◆ Provided records
════════════════════

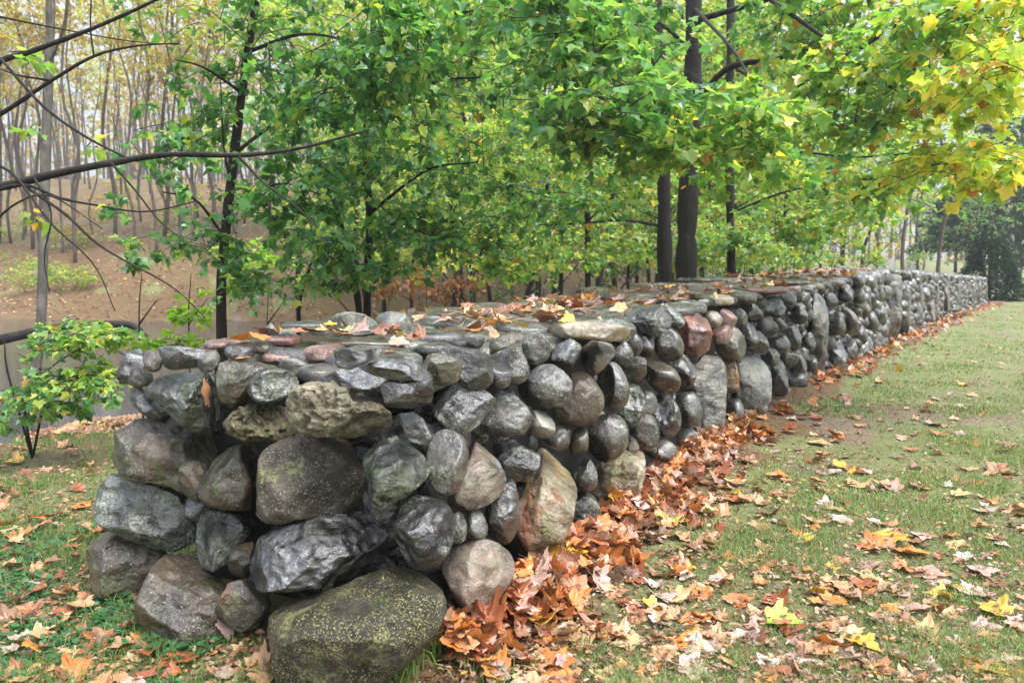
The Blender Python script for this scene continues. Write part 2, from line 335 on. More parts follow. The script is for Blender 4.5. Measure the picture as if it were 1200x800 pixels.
# an overcast sky is about three times brighter overhead than at the horizon
ov = N(nt, 'ShaderNodeMapRange'); nt.links.new(sx.outputs[2], ov.inputs[0]); ov.inputs[1].default_value = 0; ov.inputs[2].default_value = 1; ov.inputs[3].default_value = .30; ov.inputs[4].default_value = 2.7
nt.links.new(sk.outputs[0], hs.inputs['Color']); nt.links.new(mixc(nt, 1.0, hs.outputs[0], ov.outputs[0], 'MULTIPLY'), bg.inputs[0]); nt.links.new(bg.outputs[0], ow.inputs[0])
sl = bpy.data.lights.new('sun', 'SUN'); sl.energy = 1.35; sl.angle = math.radians(28); sl.color = (1, .98, .95)
so = bpy.data.objects.new('sun', sl); COL.objects.link(so)
# sky rotation 150 deg: the sun stands behind the camera, a little to its right
sd = Vector((math.sin(math.radians(128))*math.cos(math.radians(60)), math.cos(math.radians(128))*math.cos(math.radians(60)), math.sin(math.radians(60))))
so.rotation_euler = sd.to_track_quat('Z', 'Y').to_euler()
SC.view_settings.view_transform = 'Standard'; SC.view_settings.look = 'None'; SC.view_settings.exposure = 1.22; SC.view_settings.gamma = 1
SC.render.engine = 'CYCLES'; SC.cycles.use_denoising = True; SC.cycles.max_bounces = 6; SC.cycles.diffuse_bounces = 3; SC.cycles.glossy_bounces = 2; SC.cycles.transmission_bounces = 4; SC.cycles.transparent_max_bounces = 4
# ------------------------------------------------------------------ stones
def ico(n):
    bm = bmesh.new(); bmesh.ops.create_icosphere(bm, subdivisions=n, radius=1)
    V = np.array([v.co[:] for v in bm.verts]); Fc = np.array([[v.index for v in f.verts] for f in bm.faces]); bm.free(); return V, Fc
ICO = {n: ico(n) for n in (2, 3, 4, 5, 6)}
def smooth_poly(Q, it):
    for _ in range(it):
        P = []
        for a, b in zip(Q, np.roll(Q, -1, 0)): P += [a*.75+b*.25, a*.25+b*.75]
        Q = np.array(P)
    return Q
def polar(Q, c, K=360):
    """radius of the outline Q about c for K angles"""
    out = np.zeros(K); th = np.arange(K)*2*math.pi/K; D = np.stack([np.cos(th), np.sin(th)], 1)
    A = Q-c; Bq = np.roll(A, -1, 0)-A
    den = D[:, 0:1]*Bq[None, :, 1]-D[:, 1:2]*Bq[None, :, 0]; den = np.where(abs(den) < 1e-12, 1e-12, den)
    t = (A[None, :, 0]*Bq[None, :, 1]-A[None, :, 1]*Bq[None, :, 0])/den
    u = (A[None, :, 0]*D[:, 1:2]-A[None, :, 1]*D[:, 0:1])/den
    ok = (t > 0) & (u >= -1e-6) & (u <= 1+1e-6); out = np.where(ok, t, 0).max(1)
    good = out > 0
    if not good.all(): out = np.interp(np.arange(K), np.arange(K)[good], out[good], period=K)
    return out
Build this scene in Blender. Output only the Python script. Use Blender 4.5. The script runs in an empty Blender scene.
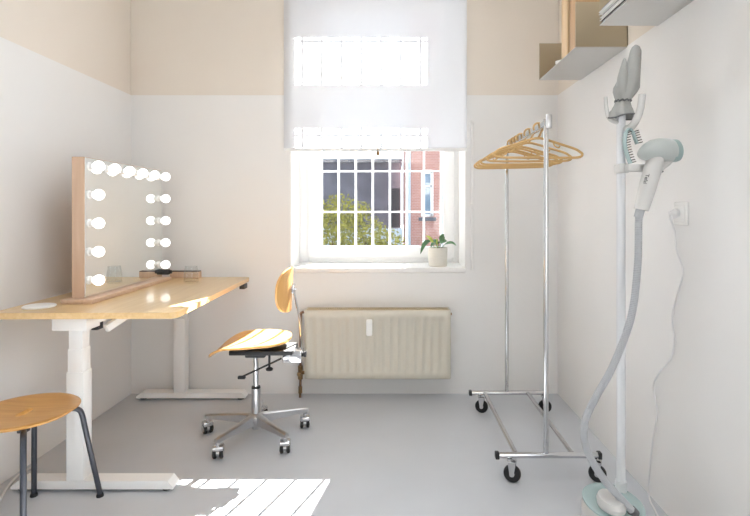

════════════════════

From the records given above, reproduce all text exactly and exclude each picture.

The Blender Python script for this scene continues. Write part 2, from line 335 on. More parts follow. The script is for Blender 4.5. Measure the picture as if it were 1200x800 pixels.
# an overcast sky is about three times brighter overhead than at the horizon
ov = N(nt, 'ShaderNodeMapRange'); nt.links.new(sx.outputs[2], ov.inputs[0]); ov.inputs[1].default_value = 0; ov.inputs[2].default_value = 1; ov.inputs[3].default_value = .30; ov.inputs[4].default_value = 2.7
nt.links.new(sk.outputs[0], hs.inputs['Color']); nt.links.new(mixc(nt, 1.0, hs.outputs[0], ov.outputs[0], 'MULTIPLY'), bg.inputs[0]); nt.links.new(bg.outputs[0], ow.inputs[0])
sl = bpy.data.lights.new('sun', 'SUN'); sl.energy = 1.35; sl.angle = math.radians(28); sl.color = (1, .98, .95)
so = bpy.data.objects.new('sun', sl); COL.objects.link(so)
# sky rotation 150 deg: the sun stands behind the camera, a little to its right
sd = Vector((math.sin(math.radians(128))*math.cos(math.radians(60)), math.cos(math.radians(128))*math.cos(math.radians(60)), math.sin(math.radians(60))))
so.rotation_euler = sd.to_track_quat('Z', 'Y').to_euler()
SC.view_settings.view_transform = 'Standard'; SC.view_settings.look = 'None'; SC.view_settings.exposure = 1.22; SC.view_settings.gamma = 1
SC.render.engine = 'CYCLES'; SC.cycles.use_denoising = True; SC.cycles.max_bounces = 6; SC.cycles.diffuse_bounces = 3; SC.cycles.glossy_bounces = 2; SC.cycles.transmission_bounces = 4; SC.cycles.transparent_max_bounces = 4
# ------------------------------------------------------------------ stones
def ico(n):
    bm = bmesh.new(); bmesh.ops.create_icosphere(bm, subdivisions=n, radius=1)
    V = np.array([v.co[:] for v in bm.verts]); Fc = np.array([[v.index for v in f.verts] for f in bm.faces]); bm.free(); return V, Fc
ICO = {n: ico(n) for n in (2, 3, 4, 5, 6)}
def smooth_poly(Q, it):
    for _ in range(it):
        P = []
        for a, b in zip(Q, np.roll(Q, -1, 0)): P += [a*.75+b*.25, a*.25+b*.75]
        Q = np.array(P)
    return Q
def polar(Q, c, K=360):
    """radius of the outline Q about c for K angles"""
    out = np.zeros(K); th = np.arange(K)*2*math.pi/K; D = np.stack([np.cos(th), np.sin(th)], 1)
    A = Q-c; Bq = np.roll(A, -1, 0)-A
    den = D[:, 0:1]*Bq[None, :, 1]-D[:, 1:2]*Bq[None, :, 0]; den = np.where(abs(den) < 1e-12, 1e-12, den)
    t = (A[None, :, 0]*Bq[None, :, 1]-A[None, :, 1]*Bq[None, :, 0])/den
    u = (A[None, :, 0]*D[:, 1:2]-A[None, :, 1]*D[:, 0:1])/den
    ok = (t > 0) & (u >= -1e-6) & (u <= 1+1e-6); out = np.where(ok, t, 0).max(1)
    good = out > 0
    if not good.all(): out = np.interp(np.arange(K), np.arange(K)[good], out[good], period=K)
    return out
Build this scene in Blender. Output only the Python script. Use Blender 4.5. The script runs in an empty Blender scene.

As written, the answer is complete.